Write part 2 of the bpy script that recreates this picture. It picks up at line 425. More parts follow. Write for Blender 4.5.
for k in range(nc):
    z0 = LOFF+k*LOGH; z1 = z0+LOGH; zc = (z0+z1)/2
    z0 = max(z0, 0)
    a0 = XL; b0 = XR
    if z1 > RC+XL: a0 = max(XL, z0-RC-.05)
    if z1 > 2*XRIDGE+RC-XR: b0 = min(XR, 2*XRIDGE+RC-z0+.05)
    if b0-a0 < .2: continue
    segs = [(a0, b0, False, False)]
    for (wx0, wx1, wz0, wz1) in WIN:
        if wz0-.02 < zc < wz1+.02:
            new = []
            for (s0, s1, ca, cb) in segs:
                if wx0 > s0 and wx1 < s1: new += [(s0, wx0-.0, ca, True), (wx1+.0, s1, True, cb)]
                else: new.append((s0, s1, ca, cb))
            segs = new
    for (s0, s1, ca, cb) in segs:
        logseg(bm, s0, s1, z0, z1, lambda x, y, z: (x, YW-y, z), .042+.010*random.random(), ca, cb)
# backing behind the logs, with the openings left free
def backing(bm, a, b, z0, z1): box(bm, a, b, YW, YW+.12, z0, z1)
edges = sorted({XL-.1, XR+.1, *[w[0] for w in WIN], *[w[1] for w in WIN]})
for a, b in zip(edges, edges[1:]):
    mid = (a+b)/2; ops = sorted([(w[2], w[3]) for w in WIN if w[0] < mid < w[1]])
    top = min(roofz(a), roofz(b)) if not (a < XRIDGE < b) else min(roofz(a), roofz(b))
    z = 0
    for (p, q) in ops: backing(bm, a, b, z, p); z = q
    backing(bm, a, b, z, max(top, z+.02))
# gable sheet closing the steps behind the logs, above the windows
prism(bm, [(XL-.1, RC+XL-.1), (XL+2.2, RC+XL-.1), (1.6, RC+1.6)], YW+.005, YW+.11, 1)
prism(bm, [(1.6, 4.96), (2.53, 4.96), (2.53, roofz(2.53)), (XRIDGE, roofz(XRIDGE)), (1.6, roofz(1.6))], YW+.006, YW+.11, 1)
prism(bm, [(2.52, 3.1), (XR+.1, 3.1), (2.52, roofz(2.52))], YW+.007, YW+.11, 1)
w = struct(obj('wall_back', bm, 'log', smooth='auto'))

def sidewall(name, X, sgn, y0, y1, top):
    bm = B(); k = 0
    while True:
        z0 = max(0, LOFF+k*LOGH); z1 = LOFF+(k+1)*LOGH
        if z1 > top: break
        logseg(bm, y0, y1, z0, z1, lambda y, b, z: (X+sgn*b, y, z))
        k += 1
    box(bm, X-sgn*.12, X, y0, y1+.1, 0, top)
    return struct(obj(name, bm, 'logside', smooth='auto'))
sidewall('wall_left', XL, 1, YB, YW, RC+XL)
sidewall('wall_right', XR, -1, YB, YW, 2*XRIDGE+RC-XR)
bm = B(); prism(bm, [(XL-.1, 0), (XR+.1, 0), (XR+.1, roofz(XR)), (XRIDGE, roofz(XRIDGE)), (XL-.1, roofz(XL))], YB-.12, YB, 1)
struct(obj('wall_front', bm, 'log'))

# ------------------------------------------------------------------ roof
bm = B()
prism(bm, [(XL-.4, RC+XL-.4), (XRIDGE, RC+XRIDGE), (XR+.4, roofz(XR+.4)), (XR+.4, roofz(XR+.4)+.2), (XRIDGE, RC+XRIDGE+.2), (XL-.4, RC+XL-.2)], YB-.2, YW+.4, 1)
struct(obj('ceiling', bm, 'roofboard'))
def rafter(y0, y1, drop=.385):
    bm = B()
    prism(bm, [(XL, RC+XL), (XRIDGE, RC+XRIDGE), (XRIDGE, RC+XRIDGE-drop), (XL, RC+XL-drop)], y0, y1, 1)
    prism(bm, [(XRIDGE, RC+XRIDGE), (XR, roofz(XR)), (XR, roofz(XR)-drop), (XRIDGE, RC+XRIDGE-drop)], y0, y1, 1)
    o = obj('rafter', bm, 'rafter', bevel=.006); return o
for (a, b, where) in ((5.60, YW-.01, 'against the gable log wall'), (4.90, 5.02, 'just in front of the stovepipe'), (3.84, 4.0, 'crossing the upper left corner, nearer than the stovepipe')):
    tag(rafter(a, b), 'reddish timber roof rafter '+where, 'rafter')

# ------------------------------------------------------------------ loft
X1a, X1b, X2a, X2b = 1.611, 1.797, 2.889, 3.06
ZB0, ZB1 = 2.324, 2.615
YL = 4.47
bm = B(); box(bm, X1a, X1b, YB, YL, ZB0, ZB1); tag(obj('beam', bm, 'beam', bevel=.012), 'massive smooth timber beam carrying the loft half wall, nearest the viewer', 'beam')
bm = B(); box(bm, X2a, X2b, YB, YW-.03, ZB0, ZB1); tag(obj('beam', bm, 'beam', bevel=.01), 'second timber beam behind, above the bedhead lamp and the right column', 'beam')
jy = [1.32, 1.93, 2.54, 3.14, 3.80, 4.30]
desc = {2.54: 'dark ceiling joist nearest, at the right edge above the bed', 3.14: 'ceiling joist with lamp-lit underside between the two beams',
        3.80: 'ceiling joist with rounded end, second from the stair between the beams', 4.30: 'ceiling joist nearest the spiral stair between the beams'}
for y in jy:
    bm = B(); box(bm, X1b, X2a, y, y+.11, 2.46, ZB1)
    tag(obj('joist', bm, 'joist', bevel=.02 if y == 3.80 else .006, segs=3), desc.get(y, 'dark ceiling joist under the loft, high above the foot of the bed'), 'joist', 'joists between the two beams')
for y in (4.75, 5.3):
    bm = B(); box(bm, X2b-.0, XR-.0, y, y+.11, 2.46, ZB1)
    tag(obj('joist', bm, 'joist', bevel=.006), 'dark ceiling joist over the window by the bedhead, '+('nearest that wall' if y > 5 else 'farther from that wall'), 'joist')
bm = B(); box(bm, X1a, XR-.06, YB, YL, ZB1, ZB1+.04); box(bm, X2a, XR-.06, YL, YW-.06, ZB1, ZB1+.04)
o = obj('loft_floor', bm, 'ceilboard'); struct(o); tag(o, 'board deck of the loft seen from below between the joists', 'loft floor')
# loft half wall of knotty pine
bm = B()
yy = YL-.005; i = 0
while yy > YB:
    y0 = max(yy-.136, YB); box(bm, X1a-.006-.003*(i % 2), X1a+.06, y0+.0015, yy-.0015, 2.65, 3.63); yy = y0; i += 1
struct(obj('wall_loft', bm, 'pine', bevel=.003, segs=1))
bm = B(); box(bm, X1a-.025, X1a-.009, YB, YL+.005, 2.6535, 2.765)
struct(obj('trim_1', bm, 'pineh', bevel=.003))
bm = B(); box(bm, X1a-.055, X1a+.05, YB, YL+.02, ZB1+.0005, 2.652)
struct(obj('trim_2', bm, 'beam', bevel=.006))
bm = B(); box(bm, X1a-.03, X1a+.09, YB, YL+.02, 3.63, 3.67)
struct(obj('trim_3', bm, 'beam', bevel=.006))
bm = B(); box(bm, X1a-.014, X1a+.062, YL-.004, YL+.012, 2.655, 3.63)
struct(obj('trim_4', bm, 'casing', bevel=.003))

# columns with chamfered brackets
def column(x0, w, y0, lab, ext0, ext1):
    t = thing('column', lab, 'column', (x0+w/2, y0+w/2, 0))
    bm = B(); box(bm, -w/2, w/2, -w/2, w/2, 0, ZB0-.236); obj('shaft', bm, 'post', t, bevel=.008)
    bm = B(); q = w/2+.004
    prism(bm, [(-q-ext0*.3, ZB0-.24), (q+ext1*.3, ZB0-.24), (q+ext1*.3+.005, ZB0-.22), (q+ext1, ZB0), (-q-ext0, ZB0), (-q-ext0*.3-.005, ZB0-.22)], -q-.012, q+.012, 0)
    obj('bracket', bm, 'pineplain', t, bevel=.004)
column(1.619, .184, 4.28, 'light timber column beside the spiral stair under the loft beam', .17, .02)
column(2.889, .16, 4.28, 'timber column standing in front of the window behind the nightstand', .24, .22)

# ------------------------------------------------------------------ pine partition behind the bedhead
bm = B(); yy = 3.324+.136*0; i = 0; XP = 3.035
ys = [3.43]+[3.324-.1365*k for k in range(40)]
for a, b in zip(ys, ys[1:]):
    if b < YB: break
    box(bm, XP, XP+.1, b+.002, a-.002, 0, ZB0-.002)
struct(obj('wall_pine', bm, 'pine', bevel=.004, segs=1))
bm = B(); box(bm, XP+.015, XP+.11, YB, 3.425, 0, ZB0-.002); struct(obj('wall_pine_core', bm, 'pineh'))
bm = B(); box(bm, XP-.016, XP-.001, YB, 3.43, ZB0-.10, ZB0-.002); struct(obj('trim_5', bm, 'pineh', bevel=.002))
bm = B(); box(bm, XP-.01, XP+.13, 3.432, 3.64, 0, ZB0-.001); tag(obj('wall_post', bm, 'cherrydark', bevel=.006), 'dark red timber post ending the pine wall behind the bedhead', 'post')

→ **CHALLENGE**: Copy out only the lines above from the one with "bm = B(); box(bm, X2b-.0, XR-.0, y, y+.11, 2.46, ZB1)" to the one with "bm = B(); box(bm, X1a, XR-.06, YB, YL, ZB1, ZB1+.04);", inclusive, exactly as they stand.

→ **RESPONSE**:
    bm = B(); box(bm, X2b-.0, XR-.0, y, y+.11, 2.46, ZB1)
    tag(obj('joist', bm, 'joist', bevel=.006), 'dark ceiling joist over the window by the bedhead, '+('nearest that wall' if y > 5 else 'farther from that wall'), 'joist')
bm = B(); box(bm, X1a, XR-.06, YB, YL, ZB1, ZB1+.04); box(bm, X2a, XR-.06, YL, YW-.06, ZB1, ZB1+.04)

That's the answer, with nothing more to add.